Arkanıza Aldıklarınız Sizi Yok Etmek İçin Çalışıyor, Farkına Varın!
İstedikleri olsun da sonucu ne olursa olsun diyen bir kesim ile karşı karşıyayız… “kiminle birleşilirse birleşilsin, yeter ki gitsinler” diyen bir algı kime hizmetin ürünüdür?
Kim bu aydın güruh?
Seçim üzeri Hitler’in akıl hocası Joseph Goebbels’in taktiklerini uygulayarak, “Büyük Yalan Tekniğini” kullanarak Anadolu irfanını zehirlemeye kalkanların ferasetin zaferini idrak edemediklerini anlamış olduk.
Neydi Hitler’in akıl hocası Joseph Goebbels’in taktikleri? “Yeterince büyük bir yalan söyler ve onu tekrar etmeye devam ederseniz, insanlar sonunda ona inanmaya başlayacaklardır.”
- “Olaylar her zaman sıcak tutulmalı, olayların tekrar normale dönmesine izin verilmemelidir.”
- “Her suç tek bir düşmana atılmalıdır.” (kime atılıyor?)
- “Propaganda zamanı dikkatli seçilmeli ve uzun süre insan zihninde kalması için çaba harcanmalıdır.” (nerede… Milyar Dolar? gibi muhayyel(üretilmiş) sorular. Cevap verildikçe çoğalan yalan rakamlar.)
- “rakibin sizden güçlü olduğunu kabul etmeyin, zayıf yanlarınızı gizleyin. (zayıf yanlarını söz verdikleri terör örgütleri biliyor.)
Bugün muhalefetin tam da yaptığı bu değil mi? Nerede? Kimde? Sorularıyla cevabı verildikçe soruları artırıp yalana inandırma tekniği…
Yalan gibi göster, sorgula, soru işareti bırak! Halk o yalana inanacaktır. Soru işareti bırakılan noktada her şey yalan olarak kalır mantık budur! Çünkü zihin hep “acaba” der.
Muhalefet propagandası için hedef kitle iktidar taraftarları.
Öncelik iktidar değişimi için yapılacak mücadele anlatılıyor, ekonomik sorunlar anlatılıyor, hükümetin açıklarını ortaya çıkarıp, yetersiz ve pasif göstermeye çalışılıyor.

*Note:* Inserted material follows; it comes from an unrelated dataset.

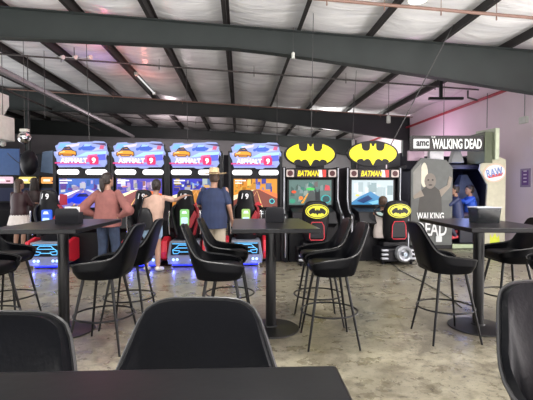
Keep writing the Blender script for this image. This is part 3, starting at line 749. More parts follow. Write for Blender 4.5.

Yetmiyor, basın özgürlüğü adı altında; Türkiye Cumhuriyetinin sırlarını dış basına yansıtarak, yardım isteyerek, şikâyet ederek kendilerinin destekçisi olmaları noktasında bir Nazi propagandası uyguluyorlar (Bu ajanslar için ayrıca bir çalışma yapmak Türkiye için elzem duruma geldi).
“Bir Ülkenin Mahremi Sızdırılamaz” İlkesi Uygulanmalı.
Bugün Goebbels’in taktiğinden farklı olarak basın ve medya görsel şölenlerle daha etkin olarak kullanılıyor.
Propaganda, bir doktrini tüm insanlara kabul ettirmeye çalışır, bir fikrin bakış açısından genel halk üzerinde çalışır ve onları bu fikrin galibiyetine hazır hale getirir. Tam da “oldum, bittim, artık değişim oldu, iktidar bizim” havası bunu kast ediyor.
Nedense bu desteği verenler de Gabar dağlarından kaçıp, Hitler ve Goebbels’in mirasına sığınan fikir babalarından geliyor. Bu da bizim sözde vatanseverlerimiz tarafından uygulanıyor.
Mevcut hükümetin yapılan tüm hizmetlerin üst düzey çalışanlarının mahremlerini “açıklarını bul, sorgula, soru işareti bırak” yalan kalsın taktik bu!
Kendi propagandasını üretemeyenler, fikri başka kaynaklardan alarak bir yerlere gelip ülkeyi yöneteceklerse vay halimize…
Kısaca bazı çevrelerde desteklenen Kravat Seçimi taktikleri, Milli Güvenlik Sorununa zemin hazırlamaktadır.
Artık muhalif ittifak birliğinin milli güvenlik sorunlarını görmezden geldiğine, “Vatan Bölünmez” davası kaygısı gütmediklerine, millet olma şuurundan mahrum kaldıklarına ikna olduk.
O yüzden duruşumuz belli tarafımız net olmak zorundadır.
“Değişim sancılıdır, ama güzeldir” diyen çevreye şunu söylemek yerinde olur; değişim bazen elindekilerle güzel kalır yarın geç olacaksa gönül ve akıl idraki ile düşünmek yerinde olur.
Derdimiz seçim değil, ferasetimizle “Ülkemizin Millî Hassasiyetlerini ve Sınır Güvenliğini” düşünmektir.
Bu sebeple 14 Mayıs, “Vatan Bölünmez!” beyanının ifadesi olacaktır.